The government’s primary sources include architectural drawings, certificates, charts, electronic historical documents, legal documents, letters, memos, photographs and other official documents acquired and kept by the president, his staff, Congress and federal employees or contractors.

Weinstein's own history, from professor to government official, is captured in personal mementos, including photographs with Henry Kissinger and former President Bush and a personal note from President Clinton.

In the mid-1980s, while he was a professor at Boston University, Weinstein started the Center for Democracy, a nonpartisan, nonprofit private center to promote democracy worldwide. During his 18 years as its president, Weinstein had political contact with Reagan administration officials, the Democratic Party and foreign governments.

After leaving the center, he became senior adviser on democratic institutions at the International Foundation for Election Systems. Then, the White House phoned and asked him to become the national archivist.

"It seemed almost a miraculous combination of all of these areas I had focused on," he said.

Some of his colleagues say he is tailor-made for the new job. Timothy Naftali, presidential recordings program director at University of Virginia’s Miller Center of Public Affairs, met Weinstein a decade ago. The two men’s research on the Cold War overlapped, and both their books profited from an agreement with the Russian government to release documents relating to the Cold War.

"Allen's work as a scholar has depended on the opening of records," Naftali said. "He benefited from the release of Russian materials for the book 'The Haunted Wood: Soviet Espionage in America — The Stalin Era.' Allen understands that scholarship requires openness." The Russian materials were taken in the mid-1990s from a closed archive.
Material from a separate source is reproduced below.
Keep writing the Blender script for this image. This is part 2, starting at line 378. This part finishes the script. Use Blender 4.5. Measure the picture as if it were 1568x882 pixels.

"The position of archivist of the United States is a tough one," Naftali said. "You have to be a manager. You have to be a player in Washington [D.C.]. But you also need to be a scholar or understand the needs of scholarship. He brings these talents together."

Most of Weinstein's academic pursuits will have to take a back seat for at least the next five years. After his tenure as archivist, he hopes to finish writing a book on modern democracies and complete a memoir. His teaching will be confined to NARA's public outreach programs.

"I would like to think that the educational components of what we do here is scope enough for me," Weinstein said.

He must also put politics aside, as he did at the center, because the national archivist is a nonpartisan position.

Most archivists stay about 10 years. However, to avoid political pressure, the kind that President Nixon exerted on preservation, Weinstein said he would like to have Congress review the archivist's performance after five years. Then, lawmakers could decide whether to renew the archivist's term.

A five-year term would not follow congressional terms, he said.

Weinstein’s nomination was controversial. Members of the Society of American Archivists suggested that Bush administration officials chose him without consulting the public. They complained about the administration’s handling of the appointment and questioned Weinstein’s qualifications.

J. Timothy Sprehe, an information resources management consultant and a Federal Computer Week columnist, said that if Weinstein can enforce his agenda and remain autonomous of the Bush administration, he might be more qualified for the position than the previous archivist, John Carlin, a former Kansas governor.

A matter that may determine people’s opinion of the new archivist is the disposition of the 9-11 Commission’s records, Sprehe said, adding that how public access to those records is handled could say a lot about the new archivist.

The Allen Weinstein file

Job title: Archivist of the United States.

Work history: Weinstein taught for 16 years at Smith College, which left him with more friends in the old girl network than the old boy network, he said. He is the author of several books, including "The Story of America," "Perjury: The Hiss-Chambers Case" and "Freedom and Crisis: An American History."

Awards: He won the U.N. Peace Medal in 1986 and the Council of Europe’s Silver Medal in 1990 and 1996.

Recent positions: He was chairman of the National Woodrow Wilson Presidential Library’s National Advisory Council, a member of the Advisory Council to the Chairman of the U.S. Institute of Peace, a member of the Advisory Council to the L.B.J. School of Public Affairs at the University of Texas at Austin, a member of the Board of Trustees at Mary Baker Eddy Library in Boston and senior adviser to the International Foundation for Election Systems.

Birth date: Sept. 1, 1937.

Family: Married to Adrienne Dominguez, a businesswoman and lawyer. He has two sons, 35 and 33, who are both in the Web business, and a stepson, 21, who is a musician.

Background: Son of Russian immigrants.

Interests: Family, friends, travel, reading, writing and walking along a canal near his home in Bethesda, Md.